[TASK BRIEF] Count lines with "scene" in them. Report only the total.
....
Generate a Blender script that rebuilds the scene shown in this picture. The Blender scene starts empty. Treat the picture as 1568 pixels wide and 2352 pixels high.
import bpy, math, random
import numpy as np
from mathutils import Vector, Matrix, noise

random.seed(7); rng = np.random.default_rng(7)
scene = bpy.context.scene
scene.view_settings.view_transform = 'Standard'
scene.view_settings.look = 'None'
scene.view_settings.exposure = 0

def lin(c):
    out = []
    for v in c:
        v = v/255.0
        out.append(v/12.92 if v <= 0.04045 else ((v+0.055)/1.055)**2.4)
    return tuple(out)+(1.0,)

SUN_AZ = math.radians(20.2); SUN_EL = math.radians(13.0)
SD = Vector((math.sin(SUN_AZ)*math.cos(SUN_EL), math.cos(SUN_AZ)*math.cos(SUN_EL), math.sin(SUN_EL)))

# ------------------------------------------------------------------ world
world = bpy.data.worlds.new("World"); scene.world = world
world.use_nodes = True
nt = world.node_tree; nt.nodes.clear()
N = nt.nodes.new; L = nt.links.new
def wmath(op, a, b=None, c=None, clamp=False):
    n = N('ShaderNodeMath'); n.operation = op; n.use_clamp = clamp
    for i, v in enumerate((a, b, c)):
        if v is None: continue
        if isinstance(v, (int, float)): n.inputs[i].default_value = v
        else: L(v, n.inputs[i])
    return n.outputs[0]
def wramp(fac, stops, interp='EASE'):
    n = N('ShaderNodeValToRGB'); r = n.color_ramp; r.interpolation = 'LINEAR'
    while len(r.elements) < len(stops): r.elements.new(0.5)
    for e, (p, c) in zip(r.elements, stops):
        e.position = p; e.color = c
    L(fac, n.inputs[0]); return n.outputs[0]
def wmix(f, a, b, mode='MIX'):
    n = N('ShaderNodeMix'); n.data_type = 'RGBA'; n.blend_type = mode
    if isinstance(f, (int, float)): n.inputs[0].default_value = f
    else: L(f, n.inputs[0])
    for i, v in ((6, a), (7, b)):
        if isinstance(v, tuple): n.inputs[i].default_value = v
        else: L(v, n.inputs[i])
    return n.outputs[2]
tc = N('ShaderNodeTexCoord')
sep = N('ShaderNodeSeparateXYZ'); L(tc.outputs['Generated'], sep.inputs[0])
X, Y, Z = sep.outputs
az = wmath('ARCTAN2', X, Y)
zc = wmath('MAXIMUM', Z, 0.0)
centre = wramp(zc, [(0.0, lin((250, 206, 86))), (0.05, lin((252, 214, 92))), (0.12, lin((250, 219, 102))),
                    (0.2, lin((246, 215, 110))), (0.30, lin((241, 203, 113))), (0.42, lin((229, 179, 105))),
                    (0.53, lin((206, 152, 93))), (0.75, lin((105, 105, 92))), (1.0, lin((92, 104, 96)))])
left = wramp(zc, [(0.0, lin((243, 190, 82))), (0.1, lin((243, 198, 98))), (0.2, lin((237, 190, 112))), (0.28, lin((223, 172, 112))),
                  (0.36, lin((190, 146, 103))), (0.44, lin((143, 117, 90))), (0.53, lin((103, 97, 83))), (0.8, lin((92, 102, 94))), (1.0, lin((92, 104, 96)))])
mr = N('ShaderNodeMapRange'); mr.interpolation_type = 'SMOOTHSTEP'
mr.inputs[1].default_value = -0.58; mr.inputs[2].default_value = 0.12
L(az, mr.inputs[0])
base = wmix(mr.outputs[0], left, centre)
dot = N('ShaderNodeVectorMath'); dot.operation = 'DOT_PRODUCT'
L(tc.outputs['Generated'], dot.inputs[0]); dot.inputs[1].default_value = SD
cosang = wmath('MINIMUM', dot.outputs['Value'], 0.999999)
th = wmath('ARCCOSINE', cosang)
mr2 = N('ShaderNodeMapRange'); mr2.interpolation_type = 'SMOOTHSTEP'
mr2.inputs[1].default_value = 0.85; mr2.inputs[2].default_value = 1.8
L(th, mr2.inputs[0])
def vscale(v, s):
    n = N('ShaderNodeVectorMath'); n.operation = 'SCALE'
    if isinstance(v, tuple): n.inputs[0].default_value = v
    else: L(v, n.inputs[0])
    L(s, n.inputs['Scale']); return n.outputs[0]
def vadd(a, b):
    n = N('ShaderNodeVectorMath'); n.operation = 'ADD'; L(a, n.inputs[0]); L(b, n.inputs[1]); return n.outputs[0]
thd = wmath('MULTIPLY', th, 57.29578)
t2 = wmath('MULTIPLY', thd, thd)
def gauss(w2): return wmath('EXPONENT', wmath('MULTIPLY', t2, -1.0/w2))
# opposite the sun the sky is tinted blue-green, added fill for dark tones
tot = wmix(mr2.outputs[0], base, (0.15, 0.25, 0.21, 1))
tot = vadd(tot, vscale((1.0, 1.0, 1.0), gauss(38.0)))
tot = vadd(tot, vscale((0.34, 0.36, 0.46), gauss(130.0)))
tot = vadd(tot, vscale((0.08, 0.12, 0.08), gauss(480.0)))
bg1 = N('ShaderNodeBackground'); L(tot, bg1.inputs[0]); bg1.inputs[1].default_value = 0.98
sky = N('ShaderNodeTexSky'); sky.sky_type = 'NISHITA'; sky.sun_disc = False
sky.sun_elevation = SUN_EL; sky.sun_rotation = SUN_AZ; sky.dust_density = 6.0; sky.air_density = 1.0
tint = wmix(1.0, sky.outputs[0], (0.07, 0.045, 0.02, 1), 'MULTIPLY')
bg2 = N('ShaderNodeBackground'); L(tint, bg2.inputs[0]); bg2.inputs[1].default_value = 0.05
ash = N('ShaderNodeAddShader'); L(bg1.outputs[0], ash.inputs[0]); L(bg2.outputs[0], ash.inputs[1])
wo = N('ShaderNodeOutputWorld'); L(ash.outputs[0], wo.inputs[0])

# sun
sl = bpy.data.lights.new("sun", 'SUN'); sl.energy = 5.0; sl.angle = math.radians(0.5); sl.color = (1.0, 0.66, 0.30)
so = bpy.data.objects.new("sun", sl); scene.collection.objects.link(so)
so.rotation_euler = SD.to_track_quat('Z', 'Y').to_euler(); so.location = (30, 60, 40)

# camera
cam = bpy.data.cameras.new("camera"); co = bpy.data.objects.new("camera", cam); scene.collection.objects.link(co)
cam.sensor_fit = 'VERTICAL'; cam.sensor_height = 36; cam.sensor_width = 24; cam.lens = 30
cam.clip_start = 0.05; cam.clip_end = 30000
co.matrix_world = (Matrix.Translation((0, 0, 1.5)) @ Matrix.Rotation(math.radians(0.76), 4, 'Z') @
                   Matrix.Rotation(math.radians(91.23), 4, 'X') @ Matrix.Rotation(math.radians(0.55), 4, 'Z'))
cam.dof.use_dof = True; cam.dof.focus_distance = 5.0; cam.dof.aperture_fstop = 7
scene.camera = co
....
[EXERCISE SOLUTION] 9